### Entries provided

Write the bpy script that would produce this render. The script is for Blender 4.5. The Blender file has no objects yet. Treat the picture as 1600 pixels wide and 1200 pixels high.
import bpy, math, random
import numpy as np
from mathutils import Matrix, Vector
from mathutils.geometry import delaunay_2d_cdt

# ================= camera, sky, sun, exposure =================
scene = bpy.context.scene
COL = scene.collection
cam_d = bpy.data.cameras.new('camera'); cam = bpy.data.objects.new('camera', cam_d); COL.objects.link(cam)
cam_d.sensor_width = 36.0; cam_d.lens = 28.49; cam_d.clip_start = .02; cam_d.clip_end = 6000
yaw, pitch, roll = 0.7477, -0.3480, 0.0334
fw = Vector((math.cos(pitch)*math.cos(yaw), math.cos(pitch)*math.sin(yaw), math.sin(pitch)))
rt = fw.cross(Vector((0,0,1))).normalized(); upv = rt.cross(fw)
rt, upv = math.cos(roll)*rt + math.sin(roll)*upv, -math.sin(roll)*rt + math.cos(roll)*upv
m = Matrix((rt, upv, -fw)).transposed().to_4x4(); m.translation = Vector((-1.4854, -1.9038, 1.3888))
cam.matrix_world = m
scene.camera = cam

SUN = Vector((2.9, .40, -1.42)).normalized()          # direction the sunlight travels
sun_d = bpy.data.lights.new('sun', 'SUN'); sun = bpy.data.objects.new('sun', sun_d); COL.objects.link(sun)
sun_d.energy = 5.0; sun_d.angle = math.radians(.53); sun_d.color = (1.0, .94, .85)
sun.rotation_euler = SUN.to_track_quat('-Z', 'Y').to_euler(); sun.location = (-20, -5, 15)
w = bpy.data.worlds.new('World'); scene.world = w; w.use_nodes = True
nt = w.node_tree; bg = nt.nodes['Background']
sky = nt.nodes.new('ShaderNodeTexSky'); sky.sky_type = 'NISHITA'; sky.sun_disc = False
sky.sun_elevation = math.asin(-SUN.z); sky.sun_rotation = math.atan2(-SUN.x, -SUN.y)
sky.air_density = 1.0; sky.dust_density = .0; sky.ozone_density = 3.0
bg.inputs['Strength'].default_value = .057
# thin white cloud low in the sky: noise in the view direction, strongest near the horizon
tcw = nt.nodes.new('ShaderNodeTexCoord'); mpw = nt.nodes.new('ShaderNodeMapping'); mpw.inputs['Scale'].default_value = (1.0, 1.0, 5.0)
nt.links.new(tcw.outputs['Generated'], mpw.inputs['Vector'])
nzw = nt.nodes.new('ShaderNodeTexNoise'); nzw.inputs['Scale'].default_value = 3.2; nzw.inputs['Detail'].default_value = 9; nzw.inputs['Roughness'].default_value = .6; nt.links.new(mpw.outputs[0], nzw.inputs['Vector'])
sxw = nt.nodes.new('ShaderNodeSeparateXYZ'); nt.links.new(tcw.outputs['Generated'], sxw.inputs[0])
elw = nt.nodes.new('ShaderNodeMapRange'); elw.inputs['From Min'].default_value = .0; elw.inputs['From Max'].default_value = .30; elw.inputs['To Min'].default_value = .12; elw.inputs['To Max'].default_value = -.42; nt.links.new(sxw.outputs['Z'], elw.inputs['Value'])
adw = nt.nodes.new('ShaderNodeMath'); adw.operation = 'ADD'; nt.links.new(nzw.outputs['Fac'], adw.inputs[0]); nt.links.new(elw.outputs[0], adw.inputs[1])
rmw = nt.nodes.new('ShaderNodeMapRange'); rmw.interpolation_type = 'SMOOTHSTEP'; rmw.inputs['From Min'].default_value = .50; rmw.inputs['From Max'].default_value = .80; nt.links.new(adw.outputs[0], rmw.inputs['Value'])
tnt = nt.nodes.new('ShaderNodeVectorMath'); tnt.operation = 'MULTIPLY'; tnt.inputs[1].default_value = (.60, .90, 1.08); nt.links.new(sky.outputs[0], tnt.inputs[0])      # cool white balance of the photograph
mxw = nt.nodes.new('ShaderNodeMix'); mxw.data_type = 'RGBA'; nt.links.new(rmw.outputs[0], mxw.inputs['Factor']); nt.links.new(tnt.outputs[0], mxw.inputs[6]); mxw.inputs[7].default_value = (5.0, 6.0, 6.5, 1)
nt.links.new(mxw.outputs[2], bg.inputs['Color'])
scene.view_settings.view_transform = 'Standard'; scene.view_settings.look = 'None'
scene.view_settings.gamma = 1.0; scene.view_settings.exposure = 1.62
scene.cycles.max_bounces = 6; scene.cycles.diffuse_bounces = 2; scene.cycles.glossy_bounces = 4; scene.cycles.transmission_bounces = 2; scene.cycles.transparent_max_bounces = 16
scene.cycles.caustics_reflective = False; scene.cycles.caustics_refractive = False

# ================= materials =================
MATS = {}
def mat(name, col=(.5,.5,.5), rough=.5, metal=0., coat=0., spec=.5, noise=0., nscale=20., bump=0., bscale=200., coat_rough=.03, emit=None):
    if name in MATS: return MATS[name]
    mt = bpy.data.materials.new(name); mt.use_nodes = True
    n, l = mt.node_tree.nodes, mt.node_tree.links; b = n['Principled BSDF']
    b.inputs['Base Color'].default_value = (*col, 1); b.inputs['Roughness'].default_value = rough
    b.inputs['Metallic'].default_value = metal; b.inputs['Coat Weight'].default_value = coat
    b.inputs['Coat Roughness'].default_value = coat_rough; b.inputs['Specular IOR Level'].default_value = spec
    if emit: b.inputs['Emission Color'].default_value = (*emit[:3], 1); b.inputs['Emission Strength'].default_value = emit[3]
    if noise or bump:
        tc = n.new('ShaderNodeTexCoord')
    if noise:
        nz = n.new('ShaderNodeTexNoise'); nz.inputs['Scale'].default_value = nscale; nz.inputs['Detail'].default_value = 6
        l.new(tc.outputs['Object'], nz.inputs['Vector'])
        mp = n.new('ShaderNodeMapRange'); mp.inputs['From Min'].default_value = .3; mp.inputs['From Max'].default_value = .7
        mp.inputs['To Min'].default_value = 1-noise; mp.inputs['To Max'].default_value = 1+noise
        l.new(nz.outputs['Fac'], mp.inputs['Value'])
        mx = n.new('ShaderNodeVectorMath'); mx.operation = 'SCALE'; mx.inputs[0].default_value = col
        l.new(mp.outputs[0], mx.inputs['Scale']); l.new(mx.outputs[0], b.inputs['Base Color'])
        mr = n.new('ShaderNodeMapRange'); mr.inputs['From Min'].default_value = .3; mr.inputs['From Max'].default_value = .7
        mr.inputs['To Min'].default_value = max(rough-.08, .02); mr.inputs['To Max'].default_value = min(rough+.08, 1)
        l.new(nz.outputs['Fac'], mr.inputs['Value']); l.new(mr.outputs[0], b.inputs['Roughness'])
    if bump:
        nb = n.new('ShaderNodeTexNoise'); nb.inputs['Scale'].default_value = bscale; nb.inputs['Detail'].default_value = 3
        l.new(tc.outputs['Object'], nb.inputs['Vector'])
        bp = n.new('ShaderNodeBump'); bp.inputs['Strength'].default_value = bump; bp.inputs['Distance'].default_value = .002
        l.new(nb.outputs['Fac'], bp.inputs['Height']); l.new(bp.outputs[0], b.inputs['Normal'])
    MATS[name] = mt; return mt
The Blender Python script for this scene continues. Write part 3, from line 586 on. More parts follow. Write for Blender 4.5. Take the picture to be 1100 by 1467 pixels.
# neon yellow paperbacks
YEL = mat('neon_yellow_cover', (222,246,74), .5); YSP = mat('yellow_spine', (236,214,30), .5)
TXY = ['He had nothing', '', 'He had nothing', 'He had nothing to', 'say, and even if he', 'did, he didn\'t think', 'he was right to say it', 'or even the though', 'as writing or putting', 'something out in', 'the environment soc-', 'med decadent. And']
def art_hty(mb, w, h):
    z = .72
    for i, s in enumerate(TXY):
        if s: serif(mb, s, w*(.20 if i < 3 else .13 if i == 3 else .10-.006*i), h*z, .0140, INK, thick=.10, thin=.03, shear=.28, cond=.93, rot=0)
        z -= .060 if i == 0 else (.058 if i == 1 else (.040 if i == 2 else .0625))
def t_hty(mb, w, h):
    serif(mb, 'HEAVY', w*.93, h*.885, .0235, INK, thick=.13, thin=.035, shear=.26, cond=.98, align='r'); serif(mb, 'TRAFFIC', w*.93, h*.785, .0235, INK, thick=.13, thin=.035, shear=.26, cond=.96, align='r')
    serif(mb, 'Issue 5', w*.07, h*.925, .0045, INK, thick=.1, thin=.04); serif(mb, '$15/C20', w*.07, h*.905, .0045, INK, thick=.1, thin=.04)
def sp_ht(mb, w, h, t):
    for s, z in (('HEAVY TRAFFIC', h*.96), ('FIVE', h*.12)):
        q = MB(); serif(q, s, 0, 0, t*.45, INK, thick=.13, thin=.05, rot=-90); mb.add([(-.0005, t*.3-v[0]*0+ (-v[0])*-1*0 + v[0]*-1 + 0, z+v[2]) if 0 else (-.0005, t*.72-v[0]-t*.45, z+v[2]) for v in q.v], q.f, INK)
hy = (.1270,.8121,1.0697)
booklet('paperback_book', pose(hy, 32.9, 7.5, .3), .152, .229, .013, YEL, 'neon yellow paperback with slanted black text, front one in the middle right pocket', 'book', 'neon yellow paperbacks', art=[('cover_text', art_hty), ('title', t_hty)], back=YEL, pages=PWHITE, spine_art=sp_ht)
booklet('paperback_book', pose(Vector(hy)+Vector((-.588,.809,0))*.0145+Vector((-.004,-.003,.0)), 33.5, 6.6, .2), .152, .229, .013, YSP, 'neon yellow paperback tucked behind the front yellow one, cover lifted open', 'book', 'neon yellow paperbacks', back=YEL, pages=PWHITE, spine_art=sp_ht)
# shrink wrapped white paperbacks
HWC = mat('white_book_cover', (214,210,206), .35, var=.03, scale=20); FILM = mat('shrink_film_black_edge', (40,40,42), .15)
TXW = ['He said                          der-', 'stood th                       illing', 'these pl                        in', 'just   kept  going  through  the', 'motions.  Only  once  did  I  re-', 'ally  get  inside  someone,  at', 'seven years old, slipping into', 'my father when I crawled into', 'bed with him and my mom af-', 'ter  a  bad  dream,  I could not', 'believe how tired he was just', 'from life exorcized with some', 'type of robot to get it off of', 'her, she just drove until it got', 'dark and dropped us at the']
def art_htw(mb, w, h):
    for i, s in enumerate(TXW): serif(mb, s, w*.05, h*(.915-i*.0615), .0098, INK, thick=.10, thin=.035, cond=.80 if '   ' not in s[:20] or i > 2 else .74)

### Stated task
Can you write out the lines above, from the first one through the one containing "scene.camera = cam", exactly as they appear and nothing more?

### Result of this exercise
Write the bpy script that would produce this render. The script is for Blender 4.5. The Blender file has no objects yet. Treat the picture as 1600 pixels wide and 1200 pixels high.
import bpy, math, random
import numpy as np
from mathutils import Matrix, Vector
from mathutils.geometry import delaunay_2d_cdt

# ================= camera, sky, sun, exposure =================
scene = bpy.context.scene
COL = scene.collection
cam_d = bpy.data.cameras.new('camera'); cam = bpy.data.objects.new('camera', cam_d); COL.objects.link(cam)
cam_d.sensor_width = 36.0; cam_d.lens = 28.49; cam_d.clip_start = .02; cam_d.clip_end = 6000
yaw, pitch, roll = 0.7477, -0.3480, 0.0334
fw = Vector((math.cos(pitch)*math.cos(yaw), math.cos(pitch)*math.sin(yaw), math.sin(pitch)))
rt = fw.cross(Vector((0,0,1))).normalized(); upv = rt.cross(fw)
rt, upv = math.cos(roll)*rt + math.sin(roll)*upv, -math.sin(roll)*rt + math.cos(roll)*upv
m = Matrix((rt, upv, -fw)).transposed().to_4x4(); m.translation = Vector((-1.4854, -1.9038, 1.3888))
cam.matrix_world = m
scene.camera = cam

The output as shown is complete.